First published by Soundsphere Magazine, November 2011 http://www.spheremag.co.uk/reviews/54-cd/2854-cd-review-rush-time-machine-2011-live-in-cleveland
So, another day with a ‘Y’ in it and another live Rush album. In other news, the sun rose in the east today. Yeah, a bit snidey, maybe. Reasonable though, surely, given the plethora of live Rush product currently available, to shrug and succumb to an entirely understandable feeling of weariness?
Of course a career that spans four decades, over thirty official album and DVD releases and featuring a comparable number of stylistic shifts, means there’s always room for a new spin. The spin, in this instance, being the inclusion of ‘Moving Pictures’ in its entirety. Long regarded, rightfully, as one of their very best albums, its significance is considerable, straddling, as it does, the space between the old, guitar-oriented proggy Rush and the modern, streamlined, synth-based band of ‘Signals’ and the then aptly-titled, ‘Grace Under Pressure’. Its inclusion as the album’s centerpiece, in its correct running order, is something of a masterstroke and who wouldn’t want to hear again, ‘Tom Sawyer’, ‘Limelight’ and the magical ‘Red Barchetta’ in the white-hot heat of live performance?
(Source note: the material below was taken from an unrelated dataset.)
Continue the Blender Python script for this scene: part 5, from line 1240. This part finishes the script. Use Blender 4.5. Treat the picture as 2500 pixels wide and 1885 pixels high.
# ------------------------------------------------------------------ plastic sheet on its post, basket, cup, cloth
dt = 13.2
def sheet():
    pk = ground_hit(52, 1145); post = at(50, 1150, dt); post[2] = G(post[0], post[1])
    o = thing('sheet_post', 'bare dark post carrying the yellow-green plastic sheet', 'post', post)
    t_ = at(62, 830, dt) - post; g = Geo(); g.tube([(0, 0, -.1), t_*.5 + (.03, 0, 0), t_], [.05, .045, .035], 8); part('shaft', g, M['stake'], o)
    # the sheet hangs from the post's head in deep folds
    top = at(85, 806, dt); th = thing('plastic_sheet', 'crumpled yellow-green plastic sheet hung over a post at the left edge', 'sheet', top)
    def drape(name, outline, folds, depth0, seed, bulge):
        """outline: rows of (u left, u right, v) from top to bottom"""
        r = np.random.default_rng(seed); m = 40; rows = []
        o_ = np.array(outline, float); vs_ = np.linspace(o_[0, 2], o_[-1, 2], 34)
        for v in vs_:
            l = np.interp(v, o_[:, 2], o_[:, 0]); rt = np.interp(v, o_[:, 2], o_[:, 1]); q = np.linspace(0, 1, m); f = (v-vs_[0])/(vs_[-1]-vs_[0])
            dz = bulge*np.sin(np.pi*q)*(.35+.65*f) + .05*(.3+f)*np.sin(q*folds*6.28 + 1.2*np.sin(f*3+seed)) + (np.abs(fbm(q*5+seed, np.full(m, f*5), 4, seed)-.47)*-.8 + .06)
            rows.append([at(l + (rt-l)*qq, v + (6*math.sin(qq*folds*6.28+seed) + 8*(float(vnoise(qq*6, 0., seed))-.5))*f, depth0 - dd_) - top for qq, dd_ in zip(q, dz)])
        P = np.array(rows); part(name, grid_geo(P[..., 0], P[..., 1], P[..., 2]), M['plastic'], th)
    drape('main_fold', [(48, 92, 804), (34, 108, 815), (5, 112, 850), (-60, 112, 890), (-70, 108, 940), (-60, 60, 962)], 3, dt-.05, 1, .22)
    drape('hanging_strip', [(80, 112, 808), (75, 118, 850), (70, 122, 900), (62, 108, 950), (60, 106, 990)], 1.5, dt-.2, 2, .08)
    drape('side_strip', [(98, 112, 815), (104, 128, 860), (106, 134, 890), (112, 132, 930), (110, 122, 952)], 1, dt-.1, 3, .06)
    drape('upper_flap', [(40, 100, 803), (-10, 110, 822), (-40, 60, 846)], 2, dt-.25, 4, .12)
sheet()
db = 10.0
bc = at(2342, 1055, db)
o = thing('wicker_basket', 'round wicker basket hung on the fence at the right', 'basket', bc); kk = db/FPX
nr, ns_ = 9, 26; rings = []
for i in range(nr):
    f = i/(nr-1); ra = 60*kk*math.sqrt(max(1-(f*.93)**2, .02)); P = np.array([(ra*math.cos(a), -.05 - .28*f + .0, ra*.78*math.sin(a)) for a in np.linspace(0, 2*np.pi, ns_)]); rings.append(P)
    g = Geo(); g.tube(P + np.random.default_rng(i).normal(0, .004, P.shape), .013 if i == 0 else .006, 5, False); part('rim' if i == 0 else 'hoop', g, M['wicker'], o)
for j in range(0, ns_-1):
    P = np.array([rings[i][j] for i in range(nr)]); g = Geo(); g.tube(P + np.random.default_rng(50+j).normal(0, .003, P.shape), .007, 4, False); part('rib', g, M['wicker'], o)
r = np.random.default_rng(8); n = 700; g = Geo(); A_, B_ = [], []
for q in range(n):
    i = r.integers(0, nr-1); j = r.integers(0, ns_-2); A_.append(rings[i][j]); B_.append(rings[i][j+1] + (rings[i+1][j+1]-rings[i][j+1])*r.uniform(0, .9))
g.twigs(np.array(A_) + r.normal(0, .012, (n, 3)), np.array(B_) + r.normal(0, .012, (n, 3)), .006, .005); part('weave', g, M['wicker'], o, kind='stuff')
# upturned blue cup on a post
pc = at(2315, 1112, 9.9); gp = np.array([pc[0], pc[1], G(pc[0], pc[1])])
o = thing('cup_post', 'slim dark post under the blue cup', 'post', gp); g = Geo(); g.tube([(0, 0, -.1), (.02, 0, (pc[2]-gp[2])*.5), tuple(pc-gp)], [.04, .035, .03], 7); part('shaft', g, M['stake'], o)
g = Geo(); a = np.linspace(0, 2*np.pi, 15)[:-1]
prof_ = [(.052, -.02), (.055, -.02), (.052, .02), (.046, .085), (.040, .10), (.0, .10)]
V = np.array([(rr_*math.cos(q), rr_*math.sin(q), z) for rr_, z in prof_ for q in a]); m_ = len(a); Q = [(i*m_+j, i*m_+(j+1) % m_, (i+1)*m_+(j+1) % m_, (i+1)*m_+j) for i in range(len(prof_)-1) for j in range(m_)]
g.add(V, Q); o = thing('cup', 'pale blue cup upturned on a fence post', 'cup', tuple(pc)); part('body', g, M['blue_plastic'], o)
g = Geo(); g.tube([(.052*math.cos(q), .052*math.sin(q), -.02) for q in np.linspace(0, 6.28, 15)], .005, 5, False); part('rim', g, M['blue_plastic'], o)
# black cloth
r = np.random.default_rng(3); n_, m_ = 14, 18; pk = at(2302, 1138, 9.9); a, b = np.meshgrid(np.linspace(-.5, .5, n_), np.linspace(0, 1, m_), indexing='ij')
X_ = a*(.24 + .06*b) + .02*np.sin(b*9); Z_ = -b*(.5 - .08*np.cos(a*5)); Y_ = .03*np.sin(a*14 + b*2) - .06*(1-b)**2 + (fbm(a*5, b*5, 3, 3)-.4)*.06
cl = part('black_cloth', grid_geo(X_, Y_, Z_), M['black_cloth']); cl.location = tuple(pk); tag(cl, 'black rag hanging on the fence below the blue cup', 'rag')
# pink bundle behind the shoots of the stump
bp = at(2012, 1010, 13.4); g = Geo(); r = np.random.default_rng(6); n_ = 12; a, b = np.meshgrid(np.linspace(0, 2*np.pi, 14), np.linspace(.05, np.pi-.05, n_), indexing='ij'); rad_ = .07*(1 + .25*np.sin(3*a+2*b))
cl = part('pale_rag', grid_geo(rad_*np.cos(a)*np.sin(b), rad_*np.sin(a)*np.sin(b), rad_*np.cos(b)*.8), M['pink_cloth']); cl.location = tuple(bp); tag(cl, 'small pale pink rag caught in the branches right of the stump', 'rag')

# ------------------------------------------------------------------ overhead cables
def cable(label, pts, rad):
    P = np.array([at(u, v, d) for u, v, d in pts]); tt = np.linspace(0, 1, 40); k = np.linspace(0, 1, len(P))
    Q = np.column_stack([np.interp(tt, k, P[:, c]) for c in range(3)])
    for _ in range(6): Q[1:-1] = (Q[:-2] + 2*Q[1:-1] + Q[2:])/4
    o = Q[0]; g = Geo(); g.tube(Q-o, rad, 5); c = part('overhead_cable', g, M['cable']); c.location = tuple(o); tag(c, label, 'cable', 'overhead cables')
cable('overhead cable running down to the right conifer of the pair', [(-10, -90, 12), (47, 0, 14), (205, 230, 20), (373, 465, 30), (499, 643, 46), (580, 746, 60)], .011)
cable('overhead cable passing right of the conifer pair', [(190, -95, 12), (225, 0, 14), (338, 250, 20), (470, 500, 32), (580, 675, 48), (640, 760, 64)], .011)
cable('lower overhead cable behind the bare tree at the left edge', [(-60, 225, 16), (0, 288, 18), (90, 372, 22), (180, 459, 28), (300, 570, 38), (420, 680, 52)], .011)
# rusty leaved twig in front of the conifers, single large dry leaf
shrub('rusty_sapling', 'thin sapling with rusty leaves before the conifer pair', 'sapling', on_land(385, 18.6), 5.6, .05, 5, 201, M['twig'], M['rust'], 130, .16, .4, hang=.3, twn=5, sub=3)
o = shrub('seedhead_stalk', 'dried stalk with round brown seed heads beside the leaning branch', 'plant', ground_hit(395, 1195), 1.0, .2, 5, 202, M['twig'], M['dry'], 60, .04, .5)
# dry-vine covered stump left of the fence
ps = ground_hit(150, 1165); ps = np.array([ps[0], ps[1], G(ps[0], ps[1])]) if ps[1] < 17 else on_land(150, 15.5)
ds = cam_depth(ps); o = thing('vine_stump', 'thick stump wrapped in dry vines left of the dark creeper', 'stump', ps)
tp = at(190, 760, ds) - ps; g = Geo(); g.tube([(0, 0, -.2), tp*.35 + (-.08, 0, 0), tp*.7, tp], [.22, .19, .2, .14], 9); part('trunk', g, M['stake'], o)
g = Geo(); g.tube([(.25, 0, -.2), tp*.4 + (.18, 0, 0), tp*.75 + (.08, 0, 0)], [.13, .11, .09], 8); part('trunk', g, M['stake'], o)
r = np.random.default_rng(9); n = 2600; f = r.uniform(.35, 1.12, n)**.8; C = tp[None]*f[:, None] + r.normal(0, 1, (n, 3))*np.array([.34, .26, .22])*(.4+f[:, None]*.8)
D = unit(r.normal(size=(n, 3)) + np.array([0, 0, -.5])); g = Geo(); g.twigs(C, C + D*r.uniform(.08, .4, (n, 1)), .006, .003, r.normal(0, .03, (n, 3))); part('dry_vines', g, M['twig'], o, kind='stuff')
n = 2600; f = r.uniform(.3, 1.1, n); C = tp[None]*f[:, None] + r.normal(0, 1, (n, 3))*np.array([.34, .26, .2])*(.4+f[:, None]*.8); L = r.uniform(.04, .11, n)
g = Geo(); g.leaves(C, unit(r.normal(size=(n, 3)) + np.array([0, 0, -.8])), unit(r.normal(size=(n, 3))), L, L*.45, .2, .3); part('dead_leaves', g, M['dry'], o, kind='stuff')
The set-list is the main attraction including, as it does, songs from every single era of the trio’s career. So ‘Working Man’ and ‘Subdivisions’ are both here. The effervescent ‘The Spirit of Radio’ precedes ‘Time Stands Still’ and their three greatest instrumentals, ‘YYZ’, ‘La Villa Strangiato’ and ‘Leave That Thing Alone’, are unleashed in all their stunning virtuosic glory. On paper, then, mouth-watering and a must-have chunk of product, right? Well, not quite. Sad to say ‘Time Machine 2011: Live In Cleveland’ is marred by the weakest vocals this fine act has ever committed to disc. The normally octave-leaping, gravity-defying, helium-voiced Geddy Lee is tired, breathless and all too often wincingly out of key. The contrast between the sub-par singing and the instrumentally flawless playing couldn’t be more marked and that’s a crying shame, frankly.
Of course, the last half a dozen studio albums have signalled a move in his tessitura from the stratospheric yodelling of yore to a more conventional mid-range tenor and that’s both entirely acceptable and, given advancing years, equally understandable. Maybe even inevitable. Unsurprisingly, then, it’s the older tracks, from the band’s 70s golden period, where failings are most apparent.
This is Rush, though, and there is simply too much quality, both within the songs and in their live deliveries, to mean this is a terrible album. Fanatics and casual listeners alike will find ample reason for the band’s deserved status as the biggest and best cult band on the planet. Indispensible it isn’t, though, and who’d have thought that could ever be said of a live Rush album?